Airport redevelopments have been a feature of PGF funding with the Bay of Islands Airport also receiving $1.7 million. Jones indicated further funding for other regional airports could be on the way. 

“The Government recognises that many regional airports are looking to improve their resilience and contribute to their region’s economic development plans,” he said.

“This is why we are also considering the wider role that air connectivity can play and how we can measure its value to regions,” he said. 

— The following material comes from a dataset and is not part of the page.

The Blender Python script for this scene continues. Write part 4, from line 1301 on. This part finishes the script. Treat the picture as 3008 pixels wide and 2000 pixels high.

Improving regional airports was a feature of New Zealand First’s 2017 election campaign, with Winston Peters listing several airports as “at risk,” according to the New Zealand Herald. In Government, Shane Jones has berated Air New Zealand for its perceived lack of commitment to regional routes following the airline’s decision to pull out of the Paraparumu to Auckland route.

Wins for tourism and industry

Other projects to receive funding include up to $6.1 million for the Mt Titirangi Puhi Kai Iti connection to build several facilities at Cook's landing site and $1.6 million to restore the reserve at the landing site itself. 

A feasibility study for the redevelopment of the region’s rail network received $500,000. It will look at developing a rail tourism venture including a Gisborne-Napier rail cycleway and using the Wairoa to Gisborne rail line for freight. 

Another feasibility study into the establishment of a ManaiaSAFE forestry school training project received $301,000.

A Tairāwhiti manuka honey strategy project and a water and waste Management feasibility study for a recycling plant and waste management initiative received $40,000 and $30,000 respectively. 

A project to grow macadamia on Māori land for export received $995,000.

It brings the total funding allocated from the fund this year to $764.3 million, although $485m of that funding is for the One Billion Trees programme.